I didn’t scream my retort, like I had intended. The “Fuck You” dripped its way out of my mouth landing between the squares of 4 and 5, and it changed my life.
From then on, I was a little “Fuck You” machine. At school, I said it any chance I could, to any kid who crossed my path. The “Fuck You” consumed me. I spent full class hours day dreaming about saying the “Fuck You” it in the most arbitrary places: to my grandmother at Christmas dinner, to my babysitter after she tucked me into bed, to my sister when she asked to borrow my hair brush.
This new found linguistic freedom quickly became a problem my teachers felt they had to deal with. Shortly after the initial incident, I was called into the principal’s office for an intervention.

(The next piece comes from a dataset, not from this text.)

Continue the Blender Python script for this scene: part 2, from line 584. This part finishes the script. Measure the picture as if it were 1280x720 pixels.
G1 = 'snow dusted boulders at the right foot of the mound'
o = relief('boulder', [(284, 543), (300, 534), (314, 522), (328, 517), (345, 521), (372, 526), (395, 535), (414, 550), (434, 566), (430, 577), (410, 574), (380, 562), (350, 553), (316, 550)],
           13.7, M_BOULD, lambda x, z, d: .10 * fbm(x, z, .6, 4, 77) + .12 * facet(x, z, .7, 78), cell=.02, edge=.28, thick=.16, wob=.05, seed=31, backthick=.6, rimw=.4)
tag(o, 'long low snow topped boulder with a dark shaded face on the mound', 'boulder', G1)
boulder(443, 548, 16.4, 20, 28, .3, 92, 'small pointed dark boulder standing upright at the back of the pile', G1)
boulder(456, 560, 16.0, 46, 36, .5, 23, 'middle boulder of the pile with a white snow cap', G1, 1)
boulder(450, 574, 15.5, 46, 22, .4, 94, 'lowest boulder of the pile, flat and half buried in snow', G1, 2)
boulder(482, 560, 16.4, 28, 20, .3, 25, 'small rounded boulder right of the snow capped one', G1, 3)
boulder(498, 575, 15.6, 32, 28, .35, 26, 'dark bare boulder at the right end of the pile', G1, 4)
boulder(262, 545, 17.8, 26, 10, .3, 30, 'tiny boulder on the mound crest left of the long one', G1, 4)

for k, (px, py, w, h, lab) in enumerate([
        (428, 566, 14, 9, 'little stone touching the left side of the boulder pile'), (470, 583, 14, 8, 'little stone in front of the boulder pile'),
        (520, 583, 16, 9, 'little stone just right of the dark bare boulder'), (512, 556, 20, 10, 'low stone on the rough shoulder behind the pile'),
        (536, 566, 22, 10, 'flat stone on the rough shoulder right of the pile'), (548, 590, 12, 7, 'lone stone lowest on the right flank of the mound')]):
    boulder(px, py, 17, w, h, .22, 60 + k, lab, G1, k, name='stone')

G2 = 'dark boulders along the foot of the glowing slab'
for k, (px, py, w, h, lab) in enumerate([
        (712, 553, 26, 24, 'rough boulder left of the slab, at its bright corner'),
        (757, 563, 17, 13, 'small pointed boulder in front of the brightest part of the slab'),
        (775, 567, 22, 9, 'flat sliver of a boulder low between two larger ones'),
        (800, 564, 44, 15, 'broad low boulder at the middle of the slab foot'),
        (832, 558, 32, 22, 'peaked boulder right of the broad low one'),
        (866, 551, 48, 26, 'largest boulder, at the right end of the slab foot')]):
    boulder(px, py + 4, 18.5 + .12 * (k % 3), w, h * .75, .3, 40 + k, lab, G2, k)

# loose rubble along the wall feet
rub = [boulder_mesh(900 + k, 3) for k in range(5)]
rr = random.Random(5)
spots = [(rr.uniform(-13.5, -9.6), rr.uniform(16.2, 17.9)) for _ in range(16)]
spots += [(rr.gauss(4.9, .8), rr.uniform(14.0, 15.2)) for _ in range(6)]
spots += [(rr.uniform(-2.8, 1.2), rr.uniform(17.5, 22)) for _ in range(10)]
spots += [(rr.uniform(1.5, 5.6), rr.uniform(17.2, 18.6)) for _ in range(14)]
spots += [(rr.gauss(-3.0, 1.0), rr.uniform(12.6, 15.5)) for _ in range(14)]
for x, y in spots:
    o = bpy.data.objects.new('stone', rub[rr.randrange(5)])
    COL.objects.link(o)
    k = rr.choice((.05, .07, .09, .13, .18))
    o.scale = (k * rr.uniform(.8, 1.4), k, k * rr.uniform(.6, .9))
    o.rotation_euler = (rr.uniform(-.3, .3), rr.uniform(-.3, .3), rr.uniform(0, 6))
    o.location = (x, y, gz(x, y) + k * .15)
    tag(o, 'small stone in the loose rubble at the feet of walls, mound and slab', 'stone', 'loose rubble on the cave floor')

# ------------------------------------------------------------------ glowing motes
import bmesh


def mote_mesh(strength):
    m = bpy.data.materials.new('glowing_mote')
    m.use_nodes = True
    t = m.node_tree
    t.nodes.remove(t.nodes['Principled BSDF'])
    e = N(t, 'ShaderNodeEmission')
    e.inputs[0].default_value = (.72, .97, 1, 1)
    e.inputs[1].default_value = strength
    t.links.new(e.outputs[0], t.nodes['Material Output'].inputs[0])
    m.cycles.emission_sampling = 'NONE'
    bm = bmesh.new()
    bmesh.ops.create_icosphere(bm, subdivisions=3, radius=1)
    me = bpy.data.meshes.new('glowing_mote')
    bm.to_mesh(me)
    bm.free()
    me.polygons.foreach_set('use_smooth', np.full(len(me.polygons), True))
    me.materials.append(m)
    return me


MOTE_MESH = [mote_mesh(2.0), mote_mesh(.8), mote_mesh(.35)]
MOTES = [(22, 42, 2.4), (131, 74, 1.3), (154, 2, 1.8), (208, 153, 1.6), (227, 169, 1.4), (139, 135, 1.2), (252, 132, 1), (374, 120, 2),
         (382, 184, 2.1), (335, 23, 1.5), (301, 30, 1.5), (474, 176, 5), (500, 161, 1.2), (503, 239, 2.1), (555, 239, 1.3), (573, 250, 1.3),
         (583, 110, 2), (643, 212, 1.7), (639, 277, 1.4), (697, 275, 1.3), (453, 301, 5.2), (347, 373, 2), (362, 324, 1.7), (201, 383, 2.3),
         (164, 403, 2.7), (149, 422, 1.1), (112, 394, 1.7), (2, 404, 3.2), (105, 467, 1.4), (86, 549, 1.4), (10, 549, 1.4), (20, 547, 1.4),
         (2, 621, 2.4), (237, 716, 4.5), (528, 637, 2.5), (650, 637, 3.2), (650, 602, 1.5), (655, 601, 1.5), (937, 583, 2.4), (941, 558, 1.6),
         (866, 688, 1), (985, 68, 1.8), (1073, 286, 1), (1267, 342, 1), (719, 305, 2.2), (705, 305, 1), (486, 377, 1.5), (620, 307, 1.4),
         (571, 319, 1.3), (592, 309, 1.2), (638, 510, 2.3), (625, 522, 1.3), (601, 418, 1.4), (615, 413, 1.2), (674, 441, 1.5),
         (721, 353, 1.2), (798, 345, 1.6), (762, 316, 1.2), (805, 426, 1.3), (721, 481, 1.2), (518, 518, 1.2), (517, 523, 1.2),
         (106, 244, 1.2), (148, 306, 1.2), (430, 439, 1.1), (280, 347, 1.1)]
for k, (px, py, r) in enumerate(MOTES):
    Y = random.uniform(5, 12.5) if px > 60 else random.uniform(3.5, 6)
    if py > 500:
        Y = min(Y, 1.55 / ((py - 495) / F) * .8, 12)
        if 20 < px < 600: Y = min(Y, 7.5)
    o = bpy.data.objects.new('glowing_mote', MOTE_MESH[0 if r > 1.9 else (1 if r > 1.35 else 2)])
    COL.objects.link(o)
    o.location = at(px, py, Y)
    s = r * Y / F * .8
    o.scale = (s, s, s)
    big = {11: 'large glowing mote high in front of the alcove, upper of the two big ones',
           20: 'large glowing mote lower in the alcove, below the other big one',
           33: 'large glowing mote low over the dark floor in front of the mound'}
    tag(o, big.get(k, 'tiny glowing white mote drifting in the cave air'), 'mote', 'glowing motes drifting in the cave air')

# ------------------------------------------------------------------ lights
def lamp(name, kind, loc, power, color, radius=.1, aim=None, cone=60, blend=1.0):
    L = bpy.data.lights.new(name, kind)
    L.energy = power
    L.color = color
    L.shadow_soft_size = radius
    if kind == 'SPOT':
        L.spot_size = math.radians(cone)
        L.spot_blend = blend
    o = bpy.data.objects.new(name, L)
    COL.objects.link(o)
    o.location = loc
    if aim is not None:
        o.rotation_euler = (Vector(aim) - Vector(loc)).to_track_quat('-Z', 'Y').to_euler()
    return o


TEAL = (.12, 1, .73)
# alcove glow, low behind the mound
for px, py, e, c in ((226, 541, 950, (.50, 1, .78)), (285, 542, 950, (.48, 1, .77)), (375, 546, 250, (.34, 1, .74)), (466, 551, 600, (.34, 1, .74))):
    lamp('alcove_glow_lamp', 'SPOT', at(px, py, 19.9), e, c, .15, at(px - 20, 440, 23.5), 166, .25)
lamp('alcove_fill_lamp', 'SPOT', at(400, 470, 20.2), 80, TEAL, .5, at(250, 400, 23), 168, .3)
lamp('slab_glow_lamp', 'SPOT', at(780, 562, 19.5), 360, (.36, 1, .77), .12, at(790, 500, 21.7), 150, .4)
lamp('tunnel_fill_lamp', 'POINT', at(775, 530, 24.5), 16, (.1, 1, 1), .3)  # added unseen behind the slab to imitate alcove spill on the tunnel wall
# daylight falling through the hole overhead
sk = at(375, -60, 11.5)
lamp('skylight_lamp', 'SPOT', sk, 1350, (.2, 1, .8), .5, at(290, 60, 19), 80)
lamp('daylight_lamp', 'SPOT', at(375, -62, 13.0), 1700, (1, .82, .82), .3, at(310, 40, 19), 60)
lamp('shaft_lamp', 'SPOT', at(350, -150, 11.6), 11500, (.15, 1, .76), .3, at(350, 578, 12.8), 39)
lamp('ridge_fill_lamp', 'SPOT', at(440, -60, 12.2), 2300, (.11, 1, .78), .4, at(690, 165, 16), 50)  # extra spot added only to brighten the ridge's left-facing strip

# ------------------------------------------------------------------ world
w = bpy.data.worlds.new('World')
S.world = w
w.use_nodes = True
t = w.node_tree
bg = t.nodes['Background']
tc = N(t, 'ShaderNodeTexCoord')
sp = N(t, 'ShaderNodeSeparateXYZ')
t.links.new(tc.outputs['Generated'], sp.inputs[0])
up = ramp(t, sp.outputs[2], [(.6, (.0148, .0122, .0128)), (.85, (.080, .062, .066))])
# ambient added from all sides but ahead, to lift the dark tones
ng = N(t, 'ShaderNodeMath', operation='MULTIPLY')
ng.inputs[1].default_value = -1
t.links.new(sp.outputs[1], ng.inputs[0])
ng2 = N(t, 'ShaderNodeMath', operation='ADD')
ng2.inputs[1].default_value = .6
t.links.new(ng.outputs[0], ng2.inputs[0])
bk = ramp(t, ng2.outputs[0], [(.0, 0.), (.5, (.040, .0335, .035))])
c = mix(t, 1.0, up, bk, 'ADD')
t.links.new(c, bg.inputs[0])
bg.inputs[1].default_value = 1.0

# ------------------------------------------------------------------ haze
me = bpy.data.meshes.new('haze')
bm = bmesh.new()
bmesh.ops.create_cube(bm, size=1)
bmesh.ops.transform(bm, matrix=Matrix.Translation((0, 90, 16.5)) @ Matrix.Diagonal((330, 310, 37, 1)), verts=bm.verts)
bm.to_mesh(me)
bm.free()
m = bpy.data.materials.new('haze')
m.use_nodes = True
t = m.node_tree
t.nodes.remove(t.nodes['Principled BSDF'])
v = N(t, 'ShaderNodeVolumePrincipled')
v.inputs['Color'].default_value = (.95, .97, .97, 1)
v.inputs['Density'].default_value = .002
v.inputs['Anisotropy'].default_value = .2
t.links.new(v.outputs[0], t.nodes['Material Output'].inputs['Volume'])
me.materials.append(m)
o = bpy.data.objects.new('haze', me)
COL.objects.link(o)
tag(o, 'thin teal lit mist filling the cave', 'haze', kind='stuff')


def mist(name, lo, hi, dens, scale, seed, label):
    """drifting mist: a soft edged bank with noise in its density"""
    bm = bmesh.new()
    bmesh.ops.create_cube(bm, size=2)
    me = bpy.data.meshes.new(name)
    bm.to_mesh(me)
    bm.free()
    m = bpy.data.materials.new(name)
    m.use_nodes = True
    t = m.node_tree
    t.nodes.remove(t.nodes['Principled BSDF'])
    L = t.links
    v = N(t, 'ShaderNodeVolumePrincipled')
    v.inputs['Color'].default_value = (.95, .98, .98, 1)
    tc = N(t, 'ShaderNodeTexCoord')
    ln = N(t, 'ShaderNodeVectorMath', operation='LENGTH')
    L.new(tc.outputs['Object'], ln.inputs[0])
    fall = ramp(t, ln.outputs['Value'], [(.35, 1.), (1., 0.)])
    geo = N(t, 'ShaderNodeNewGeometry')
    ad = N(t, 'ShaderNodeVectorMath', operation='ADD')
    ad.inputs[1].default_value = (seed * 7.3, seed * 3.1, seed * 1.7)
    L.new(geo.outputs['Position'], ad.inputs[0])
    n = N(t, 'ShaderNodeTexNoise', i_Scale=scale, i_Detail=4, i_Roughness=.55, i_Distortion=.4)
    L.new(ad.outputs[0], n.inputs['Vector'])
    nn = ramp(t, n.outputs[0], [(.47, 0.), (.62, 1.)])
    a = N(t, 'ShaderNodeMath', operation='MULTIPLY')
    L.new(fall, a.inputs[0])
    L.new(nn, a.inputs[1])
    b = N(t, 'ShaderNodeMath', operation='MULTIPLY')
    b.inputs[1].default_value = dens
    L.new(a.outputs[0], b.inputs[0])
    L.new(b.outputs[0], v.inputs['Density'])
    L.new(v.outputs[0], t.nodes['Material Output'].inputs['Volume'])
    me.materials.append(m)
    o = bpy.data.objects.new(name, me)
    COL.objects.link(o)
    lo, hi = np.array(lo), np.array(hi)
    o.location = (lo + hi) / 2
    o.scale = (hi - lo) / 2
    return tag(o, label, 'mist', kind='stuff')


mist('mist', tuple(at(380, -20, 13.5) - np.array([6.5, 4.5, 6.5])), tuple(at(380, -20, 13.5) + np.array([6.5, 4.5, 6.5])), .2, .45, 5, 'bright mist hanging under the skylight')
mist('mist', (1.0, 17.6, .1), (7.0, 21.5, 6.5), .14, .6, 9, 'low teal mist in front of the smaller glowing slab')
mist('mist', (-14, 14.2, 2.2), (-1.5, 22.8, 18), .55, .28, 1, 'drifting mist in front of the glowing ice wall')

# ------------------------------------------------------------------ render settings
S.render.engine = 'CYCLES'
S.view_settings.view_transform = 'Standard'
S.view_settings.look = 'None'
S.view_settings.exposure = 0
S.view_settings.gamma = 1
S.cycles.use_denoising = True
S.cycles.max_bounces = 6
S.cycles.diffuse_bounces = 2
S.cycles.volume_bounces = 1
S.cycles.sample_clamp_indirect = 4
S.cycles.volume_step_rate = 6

Mrs. X, and her smug face, sat next to me.
“She doesn’t stop saying it,” she told the principal, who looked me dead in the eye and said, “Christina, what the fuck?”
“Excuse me?” The froth of Mrs. X mouth overflowed into a waterfall of spit that was summoned by the principal’s casual reaction. “Punish her!” She yelled.
“Christina, do you know why you are saying this all the time?”
“It feels good.”
“Do you know that it’s hurtful?”
“Kinda.”
“Should I tell your father?”
“Please no. Oh god, please no.”
“Will you stop saying it?”
“Yes. Yes. I really will.”
“Okay. Go.”
I walked out of her office, and closed the door behind me to trap the frustrating screams of Mrs. X, who was denied her satisfaction.
I saw the principal in the hallway later that day as I gathered my school bag from my mint green locker. She winked at me, and kept on walking without a second glance. I smiled.
Things have been a lot harder for me since then.